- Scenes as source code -
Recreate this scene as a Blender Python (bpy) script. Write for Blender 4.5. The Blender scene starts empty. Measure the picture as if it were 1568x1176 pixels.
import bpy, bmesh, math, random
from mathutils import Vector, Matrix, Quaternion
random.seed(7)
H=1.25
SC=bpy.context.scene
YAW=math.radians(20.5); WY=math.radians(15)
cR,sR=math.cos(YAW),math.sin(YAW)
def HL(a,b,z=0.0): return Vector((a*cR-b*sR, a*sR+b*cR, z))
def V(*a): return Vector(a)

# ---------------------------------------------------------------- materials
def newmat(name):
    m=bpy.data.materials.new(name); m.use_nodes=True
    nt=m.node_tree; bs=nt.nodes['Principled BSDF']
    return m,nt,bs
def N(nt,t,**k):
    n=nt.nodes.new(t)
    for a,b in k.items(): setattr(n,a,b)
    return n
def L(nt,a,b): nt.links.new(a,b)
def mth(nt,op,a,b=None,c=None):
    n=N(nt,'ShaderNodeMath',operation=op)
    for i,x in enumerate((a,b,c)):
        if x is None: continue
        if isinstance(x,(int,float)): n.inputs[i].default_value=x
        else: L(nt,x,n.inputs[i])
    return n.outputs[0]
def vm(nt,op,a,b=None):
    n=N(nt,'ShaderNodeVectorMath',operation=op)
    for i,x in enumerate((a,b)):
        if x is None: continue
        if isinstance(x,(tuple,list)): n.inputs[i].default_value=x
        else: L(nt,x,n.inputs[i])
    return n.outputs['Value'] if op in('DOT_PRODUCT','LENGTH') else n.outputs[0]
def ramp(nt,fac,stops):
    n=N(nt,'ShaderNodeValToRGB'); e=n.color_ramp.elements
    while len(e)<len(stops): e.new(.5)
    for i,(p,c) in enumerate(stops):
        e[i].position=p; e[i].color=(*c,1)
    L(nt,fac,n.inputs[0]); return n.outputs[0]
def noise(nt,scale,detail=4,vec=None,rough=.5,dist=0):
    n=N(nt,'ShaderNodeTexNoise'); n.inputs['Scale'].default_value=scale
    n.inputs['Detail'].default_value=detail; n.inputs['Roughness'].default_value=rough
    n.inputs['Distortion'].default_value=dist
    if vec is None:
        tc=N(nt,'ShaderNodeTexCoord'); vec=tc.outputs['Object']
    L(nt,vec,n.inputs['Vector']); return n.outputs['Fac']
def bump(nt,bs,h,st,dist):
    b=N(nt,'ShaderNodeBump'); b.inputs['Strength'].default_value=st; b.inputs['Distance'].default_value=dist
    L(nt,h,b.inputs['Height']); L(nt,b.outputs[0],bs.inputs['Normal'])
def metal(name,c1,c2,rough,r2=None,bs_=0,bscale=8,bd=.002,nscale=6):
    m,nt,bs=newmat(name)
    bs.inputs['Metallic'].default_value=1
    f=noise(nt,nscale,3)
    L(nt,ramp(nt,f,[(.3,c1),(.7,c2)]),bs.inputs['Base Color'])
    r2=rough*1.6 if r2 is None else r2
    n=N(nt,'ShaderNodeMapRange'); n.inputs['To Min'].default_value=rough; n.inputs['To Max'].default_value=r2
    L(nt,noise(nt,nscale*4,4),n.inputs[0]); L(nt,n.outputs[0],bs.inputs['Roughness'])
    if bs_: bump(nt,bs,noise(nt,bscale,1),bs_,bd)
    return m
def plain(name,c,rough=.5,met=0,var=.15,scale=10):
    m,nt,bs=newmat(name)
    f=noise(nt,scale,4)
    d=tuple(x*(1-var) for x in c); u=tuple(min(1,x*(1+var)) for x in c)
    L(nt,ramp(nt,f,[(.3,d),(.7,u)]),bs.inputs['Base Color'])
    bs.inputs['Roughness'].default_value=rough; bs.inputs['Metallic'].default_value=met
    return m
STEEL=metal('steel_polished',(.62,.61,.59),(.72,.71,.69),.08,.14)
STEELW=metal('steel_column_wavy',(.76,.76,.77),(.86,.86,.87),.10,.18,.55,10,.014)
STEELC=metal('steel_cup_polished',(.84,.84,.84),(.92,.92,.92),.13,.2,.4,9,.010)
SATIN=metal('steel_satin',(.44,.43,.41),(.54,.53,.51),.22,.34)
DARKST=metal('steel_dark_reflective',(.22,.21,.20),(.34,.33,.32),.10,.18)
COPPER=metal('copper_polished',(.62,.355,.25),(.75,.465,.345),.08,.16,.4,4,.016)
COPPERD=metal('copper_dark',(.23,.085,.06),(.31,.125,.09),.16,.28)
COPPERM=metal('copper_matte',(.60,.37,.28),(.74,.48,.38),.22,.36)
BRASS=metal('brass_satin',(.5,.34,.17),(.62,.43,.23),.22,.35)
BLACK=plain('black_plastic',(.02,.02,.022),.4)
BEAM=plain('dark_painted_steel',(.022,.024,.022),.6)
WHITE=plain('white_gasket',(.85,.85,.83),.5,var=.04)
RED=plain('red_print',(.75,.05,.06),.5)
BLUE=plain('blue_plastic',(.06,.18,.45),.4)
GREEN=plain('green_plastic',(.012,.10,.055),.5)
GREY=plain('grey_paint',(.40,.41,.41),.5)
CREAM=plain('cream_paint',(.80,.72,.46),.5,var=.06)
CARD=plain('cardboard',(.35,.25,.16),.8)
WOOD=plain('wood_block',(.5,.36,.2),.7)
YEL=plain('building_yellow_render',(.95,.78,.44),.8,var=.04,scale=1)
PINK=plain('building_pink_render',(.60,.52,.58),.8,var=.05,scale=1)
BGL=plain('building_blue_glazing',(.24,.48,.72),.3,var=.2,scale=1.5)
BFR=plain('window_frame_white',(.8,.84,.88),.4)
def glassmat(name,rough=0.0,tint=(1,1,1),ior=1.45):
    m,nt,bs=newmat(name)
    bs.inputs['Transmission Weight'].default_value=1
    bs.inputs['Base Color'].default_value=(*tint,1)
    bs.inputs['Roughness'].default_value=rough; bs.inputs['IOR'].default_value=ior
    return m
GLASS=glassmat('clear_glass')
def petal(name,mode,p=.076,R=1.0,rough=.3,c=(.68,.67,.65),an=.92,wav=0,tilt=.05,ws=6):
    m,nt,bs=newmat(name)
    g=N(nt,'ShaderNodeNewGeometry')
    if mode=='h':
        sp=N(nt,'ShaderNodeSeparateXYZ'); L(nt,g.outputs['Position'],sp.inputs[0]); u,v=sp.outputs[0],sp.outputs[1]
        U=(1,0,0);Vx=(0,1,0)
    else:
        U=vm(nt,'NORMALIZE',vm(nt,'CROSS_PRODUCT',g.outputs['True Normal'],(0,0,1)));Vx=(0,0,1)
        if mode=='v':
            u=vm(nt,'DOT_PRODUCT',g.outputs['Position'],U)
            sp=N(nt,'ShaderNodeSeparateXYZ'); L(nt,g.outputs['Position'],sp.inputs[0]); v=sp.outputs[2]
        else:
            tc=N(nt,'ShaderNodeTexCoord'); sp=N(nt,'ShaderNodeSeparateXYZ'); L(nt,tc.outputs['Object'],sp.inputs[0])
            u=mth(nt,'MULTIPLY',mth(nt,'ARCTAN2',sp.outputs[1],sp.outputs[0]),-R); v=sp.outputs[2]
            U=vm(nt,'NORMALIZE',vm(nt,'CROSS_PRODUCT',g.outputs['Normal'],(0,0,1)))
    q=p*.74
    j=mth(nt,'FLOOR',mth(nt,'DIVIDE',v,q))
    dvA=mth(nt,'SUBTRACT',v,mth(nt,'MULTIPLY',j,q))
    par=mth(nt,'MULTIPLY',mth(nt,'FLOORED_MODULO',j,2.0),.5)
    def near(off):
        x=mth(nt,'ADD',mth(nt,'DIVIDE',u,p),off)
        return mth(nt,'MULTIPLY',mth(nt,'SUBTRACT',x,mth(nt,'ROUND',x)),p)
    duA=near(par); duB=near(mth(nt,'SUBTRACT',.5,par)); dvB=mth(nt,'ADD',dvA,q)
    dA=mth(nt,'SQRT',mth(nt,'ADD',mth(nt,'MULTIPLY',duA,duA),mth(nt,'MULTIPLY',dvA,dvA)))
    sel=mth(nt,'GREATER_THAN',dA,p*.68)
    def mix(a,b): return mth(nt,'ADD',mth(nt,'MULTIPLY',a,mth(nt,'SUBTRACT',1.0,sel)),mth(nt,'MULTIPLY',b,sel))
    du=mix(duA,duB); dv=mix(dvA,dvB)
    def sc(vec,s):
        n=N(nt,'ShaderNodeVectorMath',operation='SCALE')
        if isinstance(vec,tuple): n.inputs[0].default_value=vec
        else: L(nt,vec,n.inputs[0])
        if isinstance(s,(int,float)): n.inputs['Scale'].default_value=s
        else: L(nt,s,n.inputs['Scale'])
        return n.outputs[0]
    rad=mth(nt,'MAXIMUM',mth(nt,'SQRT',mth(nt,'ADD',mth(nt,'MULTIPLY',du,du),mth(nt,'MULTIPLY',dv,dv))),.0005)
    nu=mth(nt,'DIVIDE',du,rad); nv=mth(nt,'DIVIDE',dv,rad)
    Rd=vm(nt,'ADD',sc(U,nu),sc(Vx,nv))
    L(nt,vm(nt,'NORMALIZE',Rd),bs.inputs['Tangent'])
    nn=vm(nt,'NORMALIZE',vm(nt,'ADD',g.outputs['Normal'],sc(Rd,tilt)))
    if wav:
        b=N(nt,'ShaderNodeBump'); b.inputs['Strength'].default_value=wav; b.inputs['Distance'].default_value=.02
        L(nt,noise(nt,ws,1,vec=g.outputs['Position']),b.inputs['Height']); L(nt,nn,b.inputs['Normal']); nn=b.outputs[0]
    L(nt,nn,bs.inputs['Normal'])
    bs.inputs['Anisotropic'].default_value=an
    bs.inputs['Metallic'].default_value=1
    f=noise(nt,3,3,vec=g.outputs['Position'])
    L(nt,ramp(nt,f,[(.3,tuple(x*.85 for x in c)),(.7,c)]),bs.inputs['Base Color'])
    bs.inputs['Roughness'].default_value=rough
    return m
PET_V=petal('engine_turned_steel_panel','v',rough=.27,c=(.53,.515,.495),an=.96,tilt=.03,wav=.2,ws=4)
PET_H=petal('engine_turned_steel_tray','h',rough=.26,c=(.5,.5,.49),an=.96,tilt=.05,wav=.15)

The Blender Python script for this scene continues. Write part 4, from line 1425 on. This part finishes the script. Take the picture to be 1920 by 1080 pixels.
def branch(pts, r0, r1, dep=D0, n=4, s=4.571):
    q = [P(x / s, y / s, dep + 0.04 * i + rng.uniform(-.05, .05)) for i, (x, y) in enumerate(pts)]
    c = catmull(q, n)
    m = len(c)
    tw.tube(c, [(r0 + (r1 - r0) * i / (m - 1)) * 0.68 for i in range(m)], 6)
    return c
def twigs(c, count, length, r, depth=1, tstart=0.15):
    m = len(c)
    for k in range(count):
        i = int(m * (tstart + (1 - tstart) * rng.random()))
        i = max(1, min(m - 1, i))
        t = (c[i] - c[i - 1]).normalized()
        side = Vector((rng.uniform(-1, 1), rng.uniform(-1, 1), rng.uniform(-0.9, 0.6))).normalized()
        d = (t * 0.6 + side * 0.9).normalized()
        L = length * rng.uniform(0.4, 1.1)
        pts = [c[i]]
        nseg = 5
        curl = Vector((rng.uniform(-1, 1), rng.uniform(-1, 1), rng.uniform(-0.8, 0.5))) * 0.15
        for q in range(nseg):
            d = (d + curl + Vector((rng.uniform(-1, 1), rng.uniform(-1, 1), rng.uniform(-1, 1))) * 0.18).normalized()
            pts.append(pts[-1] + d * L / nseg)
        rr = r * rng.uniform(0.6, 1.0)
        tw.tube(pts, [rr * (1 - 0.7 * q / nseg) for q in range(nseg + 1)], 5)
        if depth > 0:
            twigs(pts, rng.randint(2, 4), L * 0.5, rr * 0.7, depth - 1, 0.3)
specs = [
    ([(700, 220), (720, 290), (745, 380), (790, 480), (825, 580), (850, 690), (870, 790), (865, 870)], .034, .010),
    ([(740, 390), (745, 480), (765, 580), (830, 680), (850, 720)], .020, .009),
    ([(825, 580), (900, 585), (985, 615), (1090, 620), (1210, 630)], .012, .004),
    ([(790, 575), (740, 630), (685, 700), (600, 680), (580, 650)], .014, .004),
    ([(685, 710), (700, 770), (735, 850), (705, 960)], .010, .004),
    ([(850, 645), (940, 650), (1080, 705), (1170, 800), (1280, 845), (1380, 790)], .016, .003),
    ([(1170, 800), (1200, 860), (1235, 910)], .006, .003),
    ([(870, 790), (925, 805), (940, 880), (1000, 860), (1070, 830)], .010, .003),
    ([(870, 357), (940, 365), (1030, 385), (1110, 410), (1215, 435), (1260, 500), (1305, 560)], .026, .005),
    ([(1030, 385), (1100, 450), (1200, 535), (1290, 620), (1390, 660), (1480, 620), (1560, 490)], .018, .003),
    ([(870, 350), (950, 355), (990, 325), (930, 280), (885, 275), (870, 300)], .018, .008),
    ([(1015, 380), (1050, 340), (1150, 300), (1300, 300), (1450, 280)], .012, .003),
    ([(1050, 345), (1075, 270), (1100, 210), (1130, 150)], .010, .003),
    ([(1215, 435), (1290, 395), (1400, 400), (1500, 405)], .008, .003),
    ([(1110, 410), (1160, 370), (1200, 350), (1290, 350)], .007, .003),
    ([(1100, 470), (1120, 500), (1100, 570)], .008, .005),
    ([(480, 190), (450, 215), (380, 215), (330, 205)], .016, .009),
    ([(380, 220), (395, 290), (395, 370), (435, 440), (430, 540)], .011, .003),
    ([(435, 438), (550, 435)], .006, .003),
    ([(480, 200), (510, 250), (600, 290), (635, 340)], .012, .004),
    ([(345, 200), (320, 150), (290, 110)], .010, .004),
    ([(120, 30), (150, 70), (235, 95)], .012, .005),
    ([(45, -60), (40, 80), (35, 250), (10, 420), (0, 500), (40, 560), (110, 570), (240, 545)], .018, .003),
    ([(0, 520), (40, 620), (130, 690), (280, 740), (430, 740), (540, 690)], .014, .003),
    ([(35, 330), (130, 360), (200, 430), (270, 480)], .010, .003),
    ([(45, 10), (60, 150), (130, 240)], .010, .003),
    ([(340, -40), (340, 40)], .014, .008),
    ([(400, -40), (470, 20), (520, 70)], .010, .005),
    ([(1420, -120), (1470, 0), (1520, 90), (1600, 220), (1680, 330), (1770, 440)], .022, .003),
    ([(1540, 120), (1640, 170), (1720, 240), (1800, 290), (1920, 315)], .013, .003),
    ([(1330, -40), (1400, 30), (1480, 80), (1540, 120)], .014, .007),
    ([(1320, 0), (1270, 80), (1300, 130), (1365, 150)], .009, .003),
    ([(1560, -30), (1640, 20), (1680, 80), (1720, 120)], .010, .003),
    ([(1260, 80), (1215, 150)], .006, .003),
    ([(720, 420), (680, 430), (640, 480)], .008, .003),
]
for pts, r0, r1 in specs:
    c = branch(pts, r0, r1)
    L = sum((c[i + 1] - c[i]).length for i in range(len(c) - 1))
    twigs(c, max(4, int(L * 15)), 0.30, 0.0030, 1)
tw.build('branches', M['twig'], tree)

- What this task involves -
Set down, exactly as written, each line of the data from its opening line through the one containing "def V(*a): return Vector(a)". Output nothing more.

- Answer for the task -
Recreate this scene as a Blender Python (bpy) script. Write for Blender 4.5. The Blender scene starts empty. Measure the picture as if it were 1568x1176 pixels.
import bpy, bmesh, math, random
from mathutils import Vector, Matrix, Quaternion
random.seed(7)
H=1.25
SC=bpy.context.scene
YAW=math.radians(20.5); WY=math.radians(15)
cR,sR=math.cos(YAW),math.sin(YAW)
def HL(a,b,z=0.0): return Vector((a*cR-b*sR, a*sR+b*cR, z))
def V(*a): return Vector(a)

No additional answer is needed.